We live in a time of "seemingly" an over-whelming amount of single parent families. It's becoming increasingly difficult for those singles without kids to find childless mates. I have a few relatives who are young, single, and childless. They are adamant in their refusal to get involved with someone who has a ready-made family. What are your thoughts on this issue?
i think people who are destined to come together do. i see happy blended families everywhere. the people who are adamant in their refusal to even TRY dating or meeting someone with a kid are depriving themselves of a meaningful opportunity to not only fall in love with a mother or father, but gain a loving family as well. sometimes it doesn't work...for instance, a man will fall in love with a woman, but won't click well with or even dislike, her children. at that point, it's up to the mother to choose between a man who can't ever love her children or her children...in my opinion, kids come first, but that's a completely different discussion altogether. if i met and fell in love with a man with kids, i love kids so much i would probably love his kids like my own. it might be different if his kids were teenagers or adults. at that point you're not really required to take on a parental roll....but it's still good to try to at least get along with and enjoy the company of your sig. other's kids. my dad and his girlfriend both have kids and are unmarried and her and her kids spend time with my dad and me and my sister, and we have a good time. we're all adults, anyway, so it's more like a bunch of adults hanging out together anyway...that's my input on the issue...
I just got married in April.
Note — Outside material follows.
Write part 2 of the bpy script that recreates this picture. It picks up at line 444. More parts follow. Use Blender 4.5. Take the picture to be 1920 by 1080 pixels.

My new hubby took on two 'fatherless'(two different fathers but never involved) teenagers. This man basically picked us all up. I was working 12 to 18 hours a day and completely burned out. I had even gotten to the point that I really just couldn't care anymore. I met this guy at work, he's 16 years older than me. He was in a live in relationship for 25 years(a relationship he stayed in for over 20 of it because he didn't want to loose his son,his first wife wouldn't let him see first son really tore him up)(separate bedrooms completely separate lives etc) anyway he was still living with her for the first two years of our relationship and really didn't have much to do with my kids( they knew of him that was about it). Then he moved in a year before we got married and jumped right into it. He loves them like they were his own. Life doesn't come perfect like they like to tell us it should. Men who would be totally turned off by helping to raise anothers child.............who needs them........they'll get their own reality check someday
if the person with a family is a good parent, then it is an indicator of how they might be if you had children together, as well as how he might treat you in the future once the novelty of the relationship wears off. if he's abusive, irresponsible, negligent, rude to his kids, etc, he'll probably be the same way towards me down the road. if he is indifferent to his kids, i wouldnt get involved with him either. if he's loving, involved, attentive, and listens to his kids, it shows that he'll probably be good to me, too. one of my major concerns about getting involved with someone who has children, is well, the kids. i'd worry that we'd grow attached and bond, and that a break-up might be difficult for them. my dad hasn't been around since my brother was 2, and when my step-dad walked out when my brother was 14, he was beside himself. he took it personally, thinking that all male figures will desert him. he felt that their bonding was now rendered meaningless. he didnt feel comfortable talking to my mom about certain things that he'd talk to our step-dad about. his father figure was gone. i would be afraid of doing that to some other kid. especially when there is more than one kid, and the extra attention from another adult might be needed even more.